Applicability of FEM and pushover analysis to simulate the shaking-table response of a masonry building model with timber diaphragms

Abstract

The seismic behaviour of unreinforced masonry (URM) structures is generally governed by a complex interaction between the out-of-plane and in-plane responses of the walls, depending on the in-plane stiffness of floor/roof diaphragms and the efficiency of wall-to-floor/roof connections. The presence of timber diaphragms, which are typically characterised by low in-plane stiffness and poor connection to the masonry walls, adds challenges to the numerical modelling and analysis, as well as to the structural assessment of URM structures under seismic actions. This work aims at investigating the applicability of refined FE modelling using macro-modelling approach and mass-proportional pushover analysis for simulating the response of URM structures with flexible diaphragms, comparing the results with experimental data obtained from incremental dynamic testing. A full-scale two-storey prototype building with timber diaphragms, which was tested in shaking table at the European Centre for Training and Research in Earthquake Engineering (EUCENTRE), in Italy, was considered to perform this study.

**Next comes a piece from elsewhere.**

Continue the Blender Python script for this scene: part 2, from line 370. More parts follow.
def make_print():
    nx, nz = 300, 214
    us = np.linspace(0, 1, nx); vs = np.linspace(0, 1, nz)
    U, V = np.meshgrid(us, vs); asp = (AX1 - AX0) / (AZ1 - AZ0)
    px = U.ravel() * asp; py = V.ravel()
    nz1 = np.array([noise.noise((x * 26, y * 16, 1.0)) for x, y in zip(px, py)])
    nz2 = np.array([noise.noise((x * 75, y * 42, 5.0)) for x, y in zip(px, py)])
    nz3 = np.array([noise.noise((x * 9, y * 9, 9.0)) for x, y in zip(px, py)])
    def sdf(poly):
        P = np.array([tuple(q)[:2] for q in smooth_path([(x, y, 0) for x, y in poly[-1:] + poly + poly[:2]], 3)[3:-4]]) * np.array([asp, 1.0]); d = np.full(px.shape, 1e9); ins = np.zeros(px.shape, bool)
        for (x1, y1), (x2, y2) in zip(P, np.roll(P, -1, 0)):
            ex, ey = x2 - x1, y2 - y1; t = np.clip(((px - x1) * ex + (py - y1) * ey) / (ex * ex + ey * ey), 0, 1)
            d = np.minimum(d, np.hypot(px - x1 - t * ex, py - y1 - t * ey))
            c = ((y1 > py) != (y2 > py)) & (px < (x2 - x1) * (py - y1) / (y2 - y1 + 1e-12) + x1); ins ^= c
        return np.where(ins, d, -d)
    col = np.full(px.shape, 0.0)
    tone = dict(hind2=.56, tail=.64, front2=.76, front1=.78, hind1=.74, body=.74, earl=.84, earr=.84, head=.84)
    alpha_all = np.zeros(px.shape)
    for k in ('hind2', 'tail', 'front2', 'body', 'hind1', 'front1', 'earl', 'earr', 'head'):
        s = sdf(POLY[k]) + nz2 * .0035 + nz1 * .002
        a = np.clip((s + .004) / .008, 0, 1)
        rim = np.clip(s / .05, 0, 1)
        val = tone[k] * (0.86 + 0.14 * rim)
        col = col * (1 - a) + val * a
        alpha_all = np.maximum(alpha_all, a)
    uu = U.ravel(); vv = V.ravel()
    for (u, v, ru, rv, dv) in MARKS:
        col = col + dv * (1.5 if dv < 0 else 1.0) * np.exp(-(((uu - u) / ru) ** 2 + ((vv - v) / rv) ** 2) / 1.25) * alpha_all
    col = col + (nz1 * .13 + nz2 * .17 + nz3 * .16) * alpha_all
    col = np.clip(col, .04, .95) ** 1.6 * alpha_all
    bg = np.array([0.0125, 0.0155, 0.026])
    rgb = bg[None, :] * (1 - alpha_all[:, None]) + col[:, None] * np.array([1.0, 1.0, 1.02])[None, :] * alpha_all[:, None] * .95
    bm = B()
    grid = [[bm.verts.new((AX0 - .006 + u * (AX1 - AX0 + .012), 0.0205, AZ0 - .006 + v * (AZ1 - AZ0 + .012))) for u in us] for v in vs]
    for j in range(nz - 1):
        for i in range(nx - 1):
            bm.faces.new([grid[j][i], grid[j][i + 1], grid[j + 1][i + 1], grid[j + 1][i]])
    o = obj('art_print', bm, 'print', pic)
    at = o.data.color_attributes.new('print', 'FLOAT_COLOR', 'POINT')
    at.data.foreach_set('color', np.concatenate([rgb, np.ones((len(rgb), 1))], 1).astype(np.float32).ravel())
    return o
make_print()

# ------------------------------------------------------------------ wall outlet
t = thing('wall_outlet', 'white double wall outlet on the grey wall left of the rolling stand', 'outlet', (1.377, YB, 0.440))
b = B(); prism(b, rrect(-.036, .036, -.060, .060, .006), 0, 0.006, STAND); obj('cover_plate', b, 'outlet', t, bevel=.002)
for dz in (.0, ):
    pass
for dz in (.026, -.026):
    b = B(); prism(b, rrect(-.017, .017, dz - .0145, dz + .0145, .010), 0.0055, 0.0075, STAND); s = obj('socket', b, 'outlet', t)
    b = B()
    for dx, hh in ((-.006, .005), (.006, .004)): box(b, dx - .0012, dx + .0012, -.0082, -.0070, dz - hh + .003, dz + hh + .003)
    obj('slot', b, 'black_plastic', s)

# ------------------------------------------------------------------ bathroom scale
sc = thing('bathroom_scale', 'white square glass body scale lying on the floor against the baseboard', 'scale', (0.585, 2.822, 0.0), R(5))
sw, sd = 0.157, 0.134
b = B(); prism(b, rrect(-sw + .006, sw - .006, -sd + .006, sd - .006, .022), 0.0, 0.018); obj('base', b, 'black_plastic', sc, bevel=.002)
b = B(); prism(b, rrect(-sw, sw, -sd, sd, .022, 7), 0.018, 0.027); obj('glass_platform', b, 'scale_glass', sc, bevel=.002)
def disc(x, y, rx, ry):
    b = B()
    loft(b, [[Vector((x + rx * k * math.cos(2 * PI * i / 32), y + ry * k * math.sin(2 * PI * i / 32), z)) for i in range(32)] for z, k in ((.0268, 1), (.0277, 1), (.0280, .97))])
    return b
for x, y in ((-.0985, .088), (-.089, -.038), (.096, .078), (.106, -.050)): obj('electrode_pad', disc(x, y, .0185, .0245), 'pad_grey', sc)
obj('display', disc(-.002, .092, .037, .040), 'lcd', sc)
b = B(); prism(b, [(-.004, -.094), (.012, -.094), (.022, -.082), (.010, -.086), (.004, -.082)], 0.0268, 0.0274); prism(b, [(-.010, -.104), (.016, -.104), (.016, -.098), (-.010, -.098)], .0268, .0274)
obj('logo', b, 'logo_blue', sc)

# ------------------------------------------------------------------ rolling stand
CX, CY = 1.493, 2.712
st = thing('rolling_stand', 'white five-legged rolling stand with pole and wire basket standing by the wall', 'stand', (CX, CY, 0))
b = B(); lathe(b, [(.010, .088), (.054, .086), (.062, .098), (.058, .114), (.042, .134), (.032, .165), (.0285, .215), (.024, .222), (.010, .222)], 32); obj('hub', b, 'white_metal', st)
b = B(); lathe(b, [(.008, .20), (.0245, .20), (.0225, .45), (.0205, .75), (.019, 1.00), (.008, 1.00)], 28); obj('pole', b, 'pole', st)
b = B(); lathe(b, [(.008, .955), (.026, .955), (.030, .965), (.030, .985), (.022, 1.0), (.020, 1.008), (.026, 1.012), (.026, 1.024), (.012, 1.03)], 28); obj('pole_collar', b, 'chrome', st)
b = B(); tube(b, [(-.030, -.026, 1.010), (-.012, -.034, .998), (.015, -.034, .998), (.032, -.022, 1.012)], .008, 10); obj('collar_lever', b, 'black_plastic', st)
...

A refined finite element (FE) model was developed in DIANA software, considering the wall-to-diaphragm (WTD) connections. While the strength values of masonry were adopted according to axial and diagonal compression tests, the modulus of elasticity was calibrated after simulating in-plane cyclic shear tests of masonry piers, which were part of the same experimental program at EUCENTRE. Recommendations from international guidelines were used to derive the assumed material properties for diaphragms and wall-to-diaphragm connections. Mass-proportional pushover analysis was performed and a comparison between numerical and experimental results is presented to investigate the assumptions, advantages and limitations of the presented numerical modelling and analysis approach.